Mais ou menos. A vida nunca tinha um contrato. Décadas atrás, muito antes do voluntariado no MSF, Sue Mae ganhava a vida como contralto numa trupe vocal do Camboja e, por causa de um espetáculo marcado de última hora, perdera o voo e a explosão. O esposo e a trinca de babies estraçalharam num atentado a bombas-de-gafanhotos no aeroporto de Beirute em 1983. Perdeu o check in, por outro lado, ganhou vários anos a mais de vida pensando no que era sem sequer ter sido. Desde então, embora fosse uma cantora com um timbre vocal tão peculiar, decidiu abandonar o estilo de vida padrão para se dedicar ao esoterismo e às causas humanitárias e extraorbitárias. Sue Mae estava extraordinariamente convicta de que os seres humanos podiam até se sentir sozinhos numa mesa de bar, num banco de igreja ou na jaula de um emprego enfadonho, porém, nunca na completude do universo. Cordial e bem-humorada, nutria a expectativa de um dia ser abduzida por um disco do Renaissance e contrair núpcias com um ET. “Fraquezas típicas de uma terráquea com os pensamentos sempre em ebulição”, ela dizia.

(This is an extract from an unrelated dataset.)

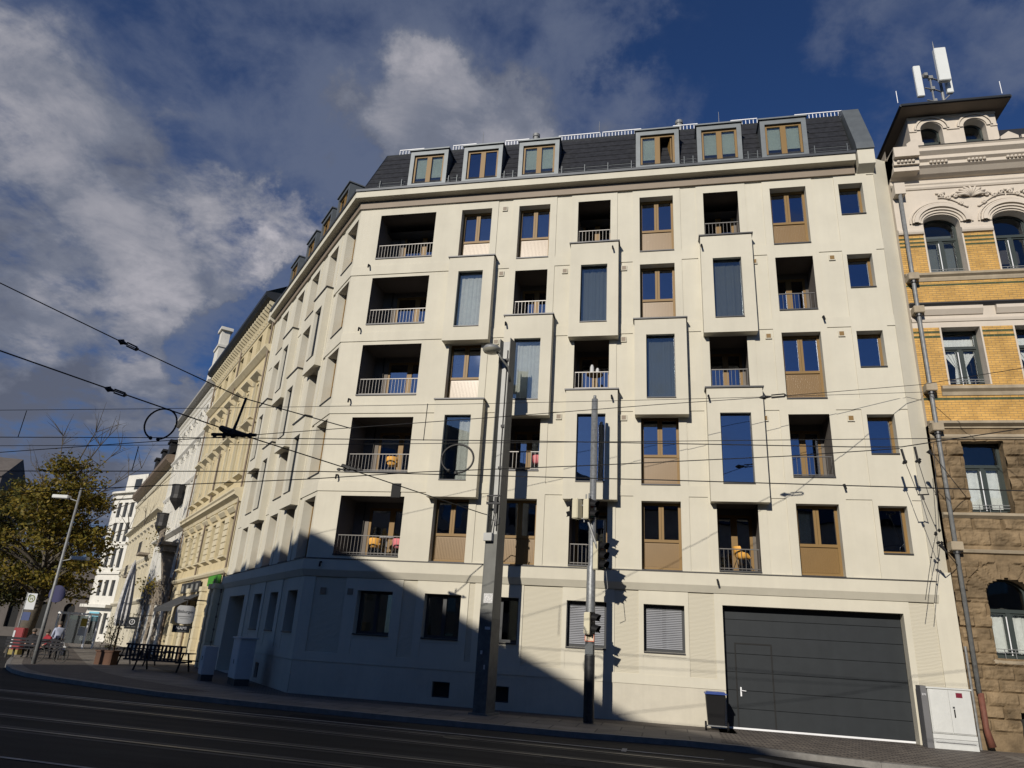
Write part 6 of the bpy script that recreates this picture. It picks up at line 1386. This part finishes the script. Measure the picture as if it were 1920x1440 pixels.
armchair(-9.7, 7.47, 'yel', 'yellow shell armchair on the second lowest corner loggia', .7, rad(190), .85); armchair(-4.25, 7.53, 'pnk', 'pink shell armchair at the right end of the loggia by the grey mast', .5, rad(180), .85)
tb = thing('side_table', (-9.6, .8, 4.53), 'small white folding table between the yellow and pink armchairs', 'table'); m = MB(); m.cyl((-9.6, .85), .28, 5.2, 5.23, 18); m.build('tabletop', M['signw'], tb); m = MB(); m.cyl((-9.6, .85), .025, 4.53, 5.2, 8); m.cyl((-9.6, .85), .18, 4.53, 4.55, 14); m.build('leg', M['galv'], tb)
ct = thing('side_table', (-2.3, .6, 10.5), 'round table with pots on the loggia below the middle bay', 'table'); m = MB(); m.cyl((-2.3, .6), .3, 11.2, 11.23, 18); m.build('tabletop', M['bronze'], ct); m = MB(); m.cyl((-2.3, .6), .02, 10.5, 11.2, 8); m.cyl((-2.3, .6), .2, 10.5, 10.52, 12); m.build('leg', M['iron'], ct)
for dx, h, w in ((-.1, .35, .08), (.1, .22, .07)):
    pv = thing('flower_pot', (-2.3+dx, .55, 11.23), ('taller' if dx < 0 else 'shorter')+' pale pot standing on the round loggia table', 'pot'); m = MB(); m.lathe((-2.3+dx, .55, 11.23), [(.04, 0), (w, .05), (w*.9, h*.7), (w*.5, h)], 12); m.build('pot', M['signw'], pv)
# ------------------------------------------------------------------ houses across the street (behind the viewer), they cast the big shadow
opp = thing('opposite_building', (-24, -32, 0), 'grey apartment block across the street with sloping eaves line', 'building')
M['opp'] = mat('opposite_render', (.26, .24, .21), .85, var=.15, stain=.1)
EZ = 18.05; line = [(-31.0, -18.2), (-27.9, -20.8), (-18.7, -28.0), (-10.2, -39.4), (-2, -50.3)]; back = [(-14, -62), (-38.35, -48.2)]
m = MB(); pts = line+back; base = [Vector((x, y, -1)) for x, y in pts]; m.prism(base, (0, 0, EZ+1)); m.build('wall', M['opp'], opp)
for (x0, y0), (x1, y1) in zip(line, line[1:]):
    ln_ = math.hypot(x1-x0, y1-y0); u_ = ((x1-x0)/ln_, (y1-y0)/ln_); f = Fr((x0, y0), (-u_[0], -u_[1]), (-u_[1], u_[0]))
    for k in range(int(ln_/2.4)):
        for z in (1, 4.4, 7.7, 11, 14.2): w = MB(); w.box(f, -(2.4*k+1.8), -(2.4*k+.6), -.05, .03, z, z+1.9); w.build('window', M['glass_dark'], opp)
r = random.Random(2)
for k in range(9):
    f_ = .02+k*.11; x = -31+(-18.7+31)*f_; y = -18.2+(-28+18.2)*f_; hh = r.choice((.25, .5, .35, .1, .6)); m = MB(); m.box(W3, x-.4, x+.35, y-1.2, y-.4, EZ-.2, EZ+hh); m.build('chimney', M['opp'], opp)
op2 = thing('opposite_house', (8, -34, 0), 'lower dark house across the street with hipped roof', 'building')
m = MB(); m.box(W3, -4, 30, -46, -32, 0, 11.6); m.build('wall', M['opp'], op2); m = MB()
p0 = [(-4.5, -31.5, 11.6), (30.5, -31.5, 11.6), (30.5, -46.5, 11.6), (-4.5, -46.5, 11.6)]; t0 = [(2, -37, 14.8), (26, -37, 14.8), (26, -41, 14.8), (2, -41, 14.8)]
for k in range(4): m.poly([p0[k], p0[(k+1) % 4], t0[(k+1) % 4], t0[k]])
m.poly(t0); m.build('roof', M['tile_old'], op2)
for k in range(13):
    for z in (1, 4.2, 7.2): w = MB(); w.box(W3, -3+2.5*k, -1.9+2.5*k, -32.03, -31.98, z, z+1.7); w.build('window', M['glass_dark'], op2)

# ------------------------------------------------------------------ light and sky
SUN = Vector((.245, 1, -.46)).normalized()
sd = bpy.data.lights.new('sun', 'SUN'); so = bpy.data.objects.new('sun', sd); COL.objects.link(so); sd.energy = SUN_E; sd.angle = rad(.53); sd.color = (1, .93, .82)
so.rotation_euler = SUN.to_track_quat('-Z', 'Y').to_euler()
wd = bpy.data.worlds.new('World'); scene.world = wd; wd.use_nodes = True; n = wd.node_tree; n.nodes.clear(); lk = n.links.new
out = n.nodes.new('ShaderNodeOutputWorld'); bg_ = n.nodes.new('ShaderNodeBackground'); bg_.inputs['Strength'].default_value = SKY_S
sky = n.nodes.new('ShaderNodeTexSky'); sky.sky_type = 'NISHITA'; sky.sun_disc = False; sky.sun_elevation = math.asin(-SUN.z); sky.sun_rotation = math.atan2(-SUN.x, -SUN.y)
sky.air_density = 1.0; sky.dust_density = .3; sky.ozone_density = 3.0
tc = n.nodes.new('ShaderNodeTexCoord')
def vm(op, a, b=None, sc=None):
    x = n.nodes.new('ShaderNodeVectorMath'); x.operation = op
    for i, v in enumerate((a, b)):
        if v is None: continue
        if hasattr(v, 'links') or hasattr(v, 'is_output'): lk(v, x.inputs[i])
        else: x.inputs[i].default_value = v
    if sc is not None: x.inputs['Scale'].default_value = sc
    return x.outputs['Value'] if op == 'DOT_PRODUCT' else x.outputs[0]
def mth(op, a, b=0, clamp=False):
    x = n.nodes.new('ShaderNodeMath'); x.operation = op; x.use_clamp = clamp
    for i, v in enumerate((a, b)):
        if hasattr(v, 'is_output'): lk(v, x.inputs[i])
        else: x.inputs[i].default_value = v
    return x.outputs[0]
def smooth(v, a, b, c=0, d=1):
    x = n.nodes.new('ShaderNodeMapRange'); x.interpolation_type = 'SMOOTHSTEP'; lk(v, x.inputs[0]); x.inputs[1].default_value = a; x.inputs[2].default_value = b; x.inputs[3].default_value = c; x.inputs[4].default_value = d; return x.outputs[0]
def noise_(v, s, det, ro=.55, dist=0):
    x = n.nodes.new('ShaderNodeTexNoise'); x.inputs['Scale'].default_value = s; x.inputs['Detail'].default_value = det; x.inputs['Roughness'].default_value = ro; x.inputs['Distortion'].default_value = dist; lk(v, x.inputs['Vector']); return x.outputs['Fac']
dv = tc.outputs['Generated']
sep = n.nodes.new('ShaderNodeSeparateXYZ'); lk(dv, sep.inputs[0])
den = mth('MAXIMUM', mth('ADD', sep.outputs['Z'], .25), .05)
cmb = n.nodes.new('ShaderNodeCombineXYZ'); lk(mth('DIVIDE', sep.outputs['X'], den), cmb.inputs[0]); lk(mth('DIVIDE', sep.outputs['Y'], den), cmb.inputs[1])
pv = cmb.outputs[0]
big = noise_(vm('ADD', pv, (3.1, 1.7, 0)), 2.6, 12, .60, .35)
fine = noise_(vm('ADD', pv, (7.3, 2.2, .7)), 9.0, 12, .62, .25)
def ncol(v, s_, det, ro):
    x = n.nodes.new('ShaderNodeTexNoise'); x.inputs['Scale'].default_value = s_; x.inputs['Detail'].default_value = det; x.inputs['Roughness'].default_value = ro; lk(v, x.inputs['Vector']); return x.outputs['Color']
wv = vm('ADD', dv, vm('SCALE', vm('SUBTRACT', ncol(dv, 4.0, 8, .62), (.5, .5, .5)), None, .34))
wv = vm('NORMALIZE', wv)
def blob(px, py, rdeg, soft=.25):
    d = ray(px, py).normalized(); c = vm('DOT_PRODUCT', wv, tuple(d)); return smooth(c, math.cos(rad(rdeg)), math.cos(rad(rdeg*soft)))
def blobs(rows):
    acc = None
    for px, py, rr_, wt in rows:
        b = mth('MULTIPLY', blob(px, py, rr_), wt); acc = b if acc is None else mth('ADD', acc, b)
    return acc
# cumulus heaps with lit edges
heap = blobs(((760, 175, 6.5, .30), (880, 170, 6, .30), (1000, 205, 6.5, .30), (1060, 215, 6, .2), (700, 190, 4.5, .16), (830, 250, 7, .22), (960, 250, 6, .18),
    (480, 410, 6.5, .34), (560, 385, 5, .24), (440, 470, 4.5, .26), (380, 350, 6, .18), (620, 400, 4, .10),
    (60, 200, 13, .34), (30, 420, 12, .30), (190, 560, 10, .36), (300, 560, 7.5, .30), (100, 640, 8, .28), (360, 500, 6, .10),
    (90, 790, 9, .52), (230, 830, 9, .55), (340, 745, 5, .22), (100, 920, 11, .6), (300, 900, 9, .45)))
heap = mth('SUBTRACT', heap, blobs(((440, 640, 5.5, .36), (330, 650, 4, .18), (150, 705, 4.5, .24), (40, 690, 4, .22), (560, 500, 4, .30), (520, 570, 5, .36), (600, 500, 4, .2), (640, 340, 3.5, .10))))
hd = mth('ADD', mth('ADD', mth('MULTIPLY', mth('SUBTRACT', big, .5), 1.5), mth('MULTIPLY', mth('SUBTRACT', fine, .5), .9)), mth('SUBTRACT', mth('MINIMUM', heap, .50), .20))
hm = smooth(hd, -.02, .34)
# thin grey blue veil
veil = blobs(((150, 200, 24, .62), (420, 260, 16, .42), (250, 480, 16, .45), (620, 110, 13, .34), (560, 330, 10, .30), (900, 90, 12, .28), (1180, 110, 9, .26), (1720, 70, 10, .42), (1460, 60, 4, .34), (1850, 40, 7, .28), (1250, 90, 8, .2), (1000, 250, 9, .2), (200, 840, 14, .6)))
veil = mth('SUBTRACT', veil, blobs(((560, 20, 6, .3), (1250, 40, 5, .3), (420, 650, 7, .5), (150, 700, 5, .3), (560, 500, 5, .3), (1400, 200, 9, .2))))
vd = mth('ADD', mth('ADD', mth('MULTIPLY', mth('SUBTRACT', big, .5), 1.5), mth('MULTIPLY', mth('SUBTRACT', fine, .5), .9)), mth('SUBTRACT', mth('MINIMUM', veil, .55), .16))
vmk = mth('MULTIPLY', smooth(vd, -.10, .55), .80)
# brightness of the heaps: lit billows against grey bases
lit = noise_(vm('ADD', pv, (1.2, 5.9, .1)), 5.0, 12, .62, .3)
val = mth('ADD', mth('MULTIPLY', smooth(lit, .36, .66), .50), mth('MULTIPLY', smooth(hd, .05, .5), .34))
val = mth('ADD', val, blobs(((780, 175, 6, .28), (1000, 190, 6, .18), (50, 170, 9, .28), (210, 560, 8, .26), (480, 400, 6, .32), (560, 385, 4, .22), (440, 475, 4, .2), (330, 760, 5, .15))))
val = mth('SUBTRACT', val, blobs(((40, 800, 6, .38), (60, 880, 9, .30), (220, 860, 9, .15), (850, 270, 6, .12), (100, 400, 9, .10))))
cr = n.nodes.new('ShaderNodeValToRGB'); lk(mth('MULTIPLY', val, .82, True), cr.inputs[0]); e = cr.color_ramp.elements
K_ = CLOUD_K
e[0].color = (.075*K_, .085*K_, .118*K_, 1); e[1].color = (.36*K_, .345*K_, .37*K_, 1); x = e.new(.4); x.color = (.125*K_, .138*K_, .178*K_, 1); x = e.new(.75); x.color = (.235*K_, .235*K_, .265*K_, 1)
skm = n.nodes.new('ShaderNodeMix'); skm.data_type = 'RGBA'; skm.blend_type = 'MULTIPLY'; skm.inputs[0].default_value = 1; lk(sky.outputs[0], skm.inputs[6]); skm.inputs[7].default_value = (*SKY_TINT, 1)
mx = n.nodes.new('ShaderNodeMix'); mx.data_type = 'RGBA'; mv = n.nodes.new('ShaderNodeMix'); mv.data_type = 'RGBA'; lk(vmk, mv.inputs[0]); lk(skm.outputs[2], mv.inputs[6]); mv.inputs[7].default_value = (.092*K_, .112*K_, .168*K_, 1)
lk(mth('MULTIPLY', hm, .93), mx.inputs[0]); lk(mv.outputs[2], mx.inputs[6]); lk(cr.outputs[0], mx.inputs[7])
lk(mx.outputs[2], bg_.inputs['Color']); lk(bg_.outputs[0], out.inputs[0])
scene.view_settings.view_transform = 'Standard'; scene.view_settings.look = 'None'; scene.view_settings.gamma = 1; scene.view_settings.exposure = EXPO
scene.render.engine = 'CYCLES'; scene.cycles.max_bounces = 8; scene.cycles.transparent_max_bounces = 12; scene.cycles.diffuse_bounces = 2; scene.cycles.glossy_bounces = 4
scene.render.resolution_x = 1024; scene.render.resolution_y = 768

A semana passada foi particularmente tétrica. Compareci ao mesmo desagradável cemitério por quatro vezes consecutivas para me solidarizar com amigos que tinham perdido algum ente querido. Foi quando eu soube, por meio de um incomum amigo em comum, que Sue Mae também tinha morrido. Ela parecia uma veterana saudável e exuberante desde a última vez em que nos encontramos num brinco-de-lanchonete do centro da cidade, quando lamentávamos, embasbacados frente às aterradoras imagens da TV, as labaredas vorazes que consumiam a Catedral de Notre-Dame. “Que se dane. Era só mais uma igreja velha”, comentou um sujeito rude, vestido com a camiseta promocional de Mojo Filter, mais energúmeno do que a triste esfirra de boi-ralado que mastigava. Nem os perdigotos queriam saber da sua garganta, pois fugiam voando sobre o balcão de ardósia. Pelo que me contou o sujeito, Sue Mae foi arrebatada pelo estouro de um aneurisma na cachola, frágil feito um pneu de bicicleta, enquanto se exercitava na esteira. “Caiu mortinha ao meu lado”, explicou, com típicos floreios efeminados, o personal trainer.

Desde que a família sumiu do mapa de uma forma tão estúpida e impensável, Sue Mae decidiu lidar com a dor e o sofrimento alheios para driblar a própria miséria. A filantropia fazia bem à sua pele. Morreu por volta dos setenta. Era uma de minhas leitoras mais assíduas e cuidadosas, uma pessoa que verdadeiramente se interessou pelo que eu tinha a dizer nos meus textos, a ponto de ter a delicadeza de opinar a respeito do conteúdo, quase sempre discordando de tudo. Parecia um ser esotérico desembarcado de outro planeta. Espero piamente que a sua alma, na qual ela tanto cria, tenha sido abduzida por um ser extraterrestre à altura da sua elegância e altruísmo. Nós, que por aqui ficamos, continuamos a arder em chamas, por dentro, como a centenária Catedral de Notre-Dame.